Dengan nyawa-Nya sendiri. Ketika kita dipulihkan, diampuni dan menjadi
anak-anak Allah, Dia pun berharap agar kita meneruskan apa yang dilakukan-Nya.
Menebarkan cinta kasih Allah, tidak membatasinya hanya untuk kepentingan dan
kalangan sendiri. Melainkan, talenta itu terus berkembang. Abagnale, dengan segala risiko yang harus
ditanggungnya bekerjasama dengan aparat penegak hukum memberantas kejahatan.
Talentanya ia gunakan untuk kebaikan.
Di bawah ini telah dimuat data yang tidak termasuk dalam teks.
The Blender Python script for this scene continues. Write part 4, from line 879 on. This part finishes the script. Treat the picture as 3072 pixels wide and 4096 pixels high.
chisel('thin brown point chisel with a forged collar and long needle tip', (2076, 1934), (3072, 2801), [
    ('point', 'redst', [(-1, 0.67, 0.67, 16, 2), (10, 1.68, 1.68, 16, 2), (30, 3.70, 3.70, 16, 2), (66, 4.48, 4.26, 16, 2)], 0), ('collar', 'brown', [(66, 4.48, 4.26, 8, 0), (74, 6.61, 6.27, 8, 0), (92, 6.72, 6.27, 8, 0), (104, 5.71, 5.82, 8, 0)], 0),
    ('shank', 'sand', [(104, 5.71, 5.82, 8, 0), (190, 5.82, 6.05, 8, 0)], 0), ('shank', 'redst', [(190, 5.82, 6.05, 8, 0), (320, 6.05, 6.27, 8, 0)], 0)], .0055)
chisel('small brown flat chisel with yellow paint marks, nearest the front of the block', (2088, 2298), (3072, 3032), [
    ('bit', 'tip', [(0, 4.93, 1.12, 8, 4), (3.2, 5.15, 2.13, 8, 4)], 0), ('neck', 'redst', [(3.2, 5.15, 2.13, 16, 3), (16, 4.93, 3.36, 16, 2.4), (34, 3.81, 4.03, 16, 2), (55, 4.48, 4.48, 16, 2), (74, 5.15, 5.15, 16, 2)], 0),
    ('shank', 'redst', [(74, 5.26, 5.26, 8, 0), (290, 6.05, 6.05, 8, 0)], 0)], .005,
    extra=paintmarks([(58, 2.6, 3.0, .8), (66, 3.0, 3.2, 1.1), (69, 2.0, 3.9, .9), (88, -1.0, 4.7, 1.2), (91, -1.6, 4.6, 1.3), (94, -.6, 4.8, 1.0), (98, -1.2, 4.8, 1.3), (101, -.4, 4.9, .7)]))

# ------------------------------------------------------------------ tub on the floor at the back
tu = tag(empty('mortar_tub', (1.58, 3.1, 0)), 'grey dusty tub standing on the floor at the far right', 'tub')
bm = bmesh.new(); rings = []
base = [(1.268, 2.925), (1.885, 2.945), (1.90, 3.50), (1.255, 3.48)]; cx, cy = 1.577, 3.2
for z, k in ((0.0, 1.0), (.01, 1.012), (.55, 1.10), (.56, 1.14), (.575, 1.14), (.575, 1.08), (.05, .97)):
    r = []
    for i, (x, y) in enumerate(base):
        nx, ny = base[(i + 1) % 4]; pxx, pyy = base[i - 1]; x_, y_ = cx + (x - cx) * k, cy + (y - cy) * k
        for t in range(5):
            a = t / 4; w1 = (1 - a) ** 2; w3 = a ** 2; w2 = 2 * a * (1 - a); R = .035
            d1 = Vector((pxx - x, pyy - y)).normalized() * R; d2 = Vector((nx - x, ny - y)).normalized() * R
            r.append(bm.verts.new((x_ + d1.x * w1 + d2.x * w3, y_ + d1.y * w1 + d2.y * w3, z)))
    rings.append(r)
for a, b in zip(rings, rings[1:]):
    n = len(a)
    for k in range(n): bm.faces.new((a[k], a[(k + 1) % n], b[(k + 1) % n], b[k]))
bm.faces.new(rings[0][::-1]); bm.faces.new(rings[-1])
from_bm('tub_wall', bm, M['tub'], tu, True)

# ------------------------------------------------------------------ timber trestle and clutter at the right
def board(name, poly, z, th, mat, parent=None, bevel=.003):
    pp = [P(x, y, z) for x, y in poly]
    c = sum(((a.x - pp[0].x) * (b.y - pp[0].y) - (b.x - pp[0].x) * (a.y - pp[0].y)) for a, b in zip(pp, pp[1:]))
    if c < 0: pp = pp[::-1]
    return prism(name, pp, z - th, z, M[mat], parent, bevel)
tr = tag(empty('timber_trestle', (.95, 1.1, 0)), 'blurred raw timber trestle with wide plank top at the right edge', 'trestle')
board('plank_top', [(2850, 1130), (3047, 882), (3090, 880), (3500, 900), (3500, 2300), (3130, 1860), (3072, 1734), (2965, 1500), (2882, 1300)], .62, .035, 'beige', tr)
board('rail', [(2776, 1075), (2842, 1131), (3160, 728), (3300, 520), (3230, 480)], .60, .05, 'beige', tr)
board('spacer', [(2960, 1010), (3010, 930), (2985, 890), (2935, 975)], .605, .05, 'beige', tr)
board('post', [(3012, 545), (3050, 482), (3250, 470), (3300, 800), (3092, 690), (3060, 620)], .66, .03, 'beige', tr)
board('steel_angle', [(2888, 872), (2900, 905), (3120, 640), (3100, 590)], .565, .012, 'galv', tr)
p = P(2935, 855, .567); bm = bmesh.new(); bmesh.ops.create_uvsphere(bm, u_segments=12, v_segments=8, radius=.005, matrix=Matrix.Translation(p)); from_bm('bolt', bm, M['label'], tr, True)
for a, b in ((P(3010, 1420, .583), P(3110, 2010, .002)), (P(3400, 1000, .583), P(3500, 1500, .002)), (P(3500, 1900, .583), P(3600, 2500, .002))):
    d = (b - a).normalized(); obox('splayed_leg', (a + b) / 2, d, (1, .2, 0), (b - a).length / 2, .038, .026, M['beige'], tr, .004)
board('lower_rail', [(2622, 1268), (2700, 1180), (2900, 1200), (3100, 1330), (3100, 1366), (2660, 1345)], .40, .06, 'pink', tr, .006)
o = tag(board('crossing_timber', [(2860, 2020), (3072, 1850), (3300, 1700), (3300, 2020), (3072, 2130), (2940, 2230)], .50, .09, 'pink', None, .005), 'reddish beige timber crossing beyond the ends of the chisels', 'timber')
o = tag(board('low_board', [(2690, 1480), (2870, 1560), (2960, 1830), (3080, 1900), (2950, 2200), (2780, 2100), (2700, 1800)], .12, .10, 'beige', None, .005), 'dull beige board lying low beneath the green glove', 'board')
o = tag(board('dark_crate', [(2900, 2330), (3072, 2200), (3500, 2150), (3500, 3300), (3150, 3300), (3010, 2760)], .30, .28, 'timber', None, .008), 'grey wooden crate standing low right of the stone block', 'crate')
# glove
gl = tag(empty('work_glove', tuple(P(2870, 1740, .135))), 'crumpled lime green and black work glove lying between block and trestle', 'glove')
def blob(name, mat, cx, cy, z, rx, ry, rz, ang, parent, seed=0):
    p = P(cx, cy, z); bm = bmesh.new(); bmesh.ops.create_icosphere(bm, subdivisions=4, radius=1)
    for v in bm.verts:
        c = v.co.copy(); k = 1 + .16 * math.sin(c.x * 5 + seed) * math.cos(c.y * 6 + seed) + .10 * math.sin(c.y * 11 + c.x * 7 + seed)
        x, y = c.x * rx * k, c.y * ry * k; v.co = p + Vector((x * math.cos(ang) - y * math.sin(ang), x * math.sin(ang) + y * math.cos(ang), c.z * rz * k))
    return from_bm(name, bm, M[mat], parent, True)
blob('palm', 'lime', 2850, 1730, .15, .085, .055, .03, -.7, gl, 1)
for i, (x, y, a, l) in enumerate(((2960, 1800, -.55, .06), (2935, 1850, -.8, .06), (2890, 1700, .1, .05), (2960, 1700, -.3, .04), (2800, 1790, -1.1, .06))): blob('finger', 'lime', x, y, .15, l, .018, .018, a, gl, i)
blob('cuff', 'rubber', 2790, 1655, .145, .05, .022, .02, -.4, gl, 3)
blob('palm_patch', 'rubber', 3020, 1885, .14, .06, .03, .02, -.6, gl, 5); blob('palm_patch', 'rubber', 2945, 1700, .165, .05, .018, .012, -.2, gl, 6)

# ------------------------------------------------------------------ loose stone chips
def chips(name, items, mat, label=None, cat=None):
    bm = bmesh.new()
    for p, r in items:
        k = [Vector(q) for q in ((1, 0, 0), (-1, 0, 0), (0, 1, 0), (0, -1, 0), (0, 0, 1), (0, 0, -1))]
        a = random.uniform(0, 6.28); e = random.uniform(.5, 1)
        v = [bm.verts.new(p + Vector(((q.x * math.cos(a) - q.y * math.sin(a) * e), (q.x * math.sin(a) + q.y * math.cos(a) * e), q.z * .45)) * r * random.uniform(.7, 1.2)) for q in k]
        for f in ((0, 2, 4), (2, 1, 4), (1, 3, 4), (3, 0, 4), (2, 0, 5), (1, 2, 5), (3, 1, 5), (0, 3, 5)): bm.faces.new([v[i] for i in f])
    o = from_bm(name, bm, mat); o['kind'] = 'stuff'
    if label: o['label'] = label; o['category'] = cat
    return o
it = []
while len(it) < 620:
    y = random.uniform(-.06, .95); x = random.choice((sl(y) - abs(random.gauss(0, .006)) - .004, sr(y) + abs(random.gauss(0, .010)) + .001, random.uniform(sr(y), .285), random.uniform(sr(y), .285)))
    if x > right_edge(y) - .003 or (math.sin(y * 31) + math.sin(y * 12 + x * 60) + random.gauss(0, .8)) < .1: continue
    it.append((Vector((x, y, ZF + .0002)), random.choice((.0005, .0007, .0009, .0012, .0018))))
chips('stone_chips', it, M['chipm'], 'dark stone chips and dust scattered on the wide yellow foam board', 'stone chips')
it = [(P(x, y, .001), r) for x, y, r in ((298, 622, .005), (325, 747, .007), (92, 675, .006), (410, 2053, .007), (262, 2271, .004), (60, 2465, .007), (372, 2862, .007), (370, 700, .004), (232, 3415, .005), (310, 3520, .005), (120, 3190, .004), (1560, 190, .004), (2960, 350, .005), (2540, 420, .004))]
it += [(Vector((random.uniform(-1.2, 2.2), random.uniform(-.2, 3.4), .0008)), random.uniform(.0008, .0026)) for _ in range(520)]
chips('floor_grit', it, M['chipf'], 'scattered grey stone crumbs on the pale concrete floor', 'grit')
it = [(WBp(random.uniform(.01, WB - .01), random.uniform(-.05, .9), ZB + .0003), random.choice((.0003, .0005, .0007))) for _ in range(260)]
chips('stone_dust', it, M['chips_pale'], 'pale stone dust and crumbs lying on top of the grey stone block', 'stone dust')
Bagimana dengan kita? Apakah kita
menggunakan talenta yang dipercayakan kepada kita dengan baik sehingga orang
lain tidak saja mengenal, melainkan merasakan dan mengalami kehadiran Allah
yang mengasihi, mengampuni dan memberikan masa depan cerah. Itulah cara hidup
yang bertanggung jawab sebagai umat tebusan-Nya.
Sekali lagi, tanggung jawab
adalah sebuah pilihan. Rasa syukur dan takut akan memengaruhi pilihan kita.
Ketika kita mensyukuri anugerah kasih Tuhan maka, mengembangkan talenta untuk
menjadi berkat bagi banyak orang merupakan keniscayaan. Bertanggung jawab untuk
mendatangkan kebaikan dan mengenalkan orang lain pada kasih Kristus bukanlah
beban, melainkan kasih karunia. Namun, rasa takut membuat cemas, ragu lalu
egois memikirkan keselamatan diri sendiri dan akibatnya memilih untuk tidak
melakukan apa pun; mengubur talenta. Tindakan seperti ini adalah jahat di mata
Tuhan. Ukuran jahat di mata Tuhan bukan saja karena kita melanggar
hukum-hukum-Nya, melainkan juga karena tidak melakukan apa pun. Memilih diam,
padahal ada tugas yang harus dikerjakan!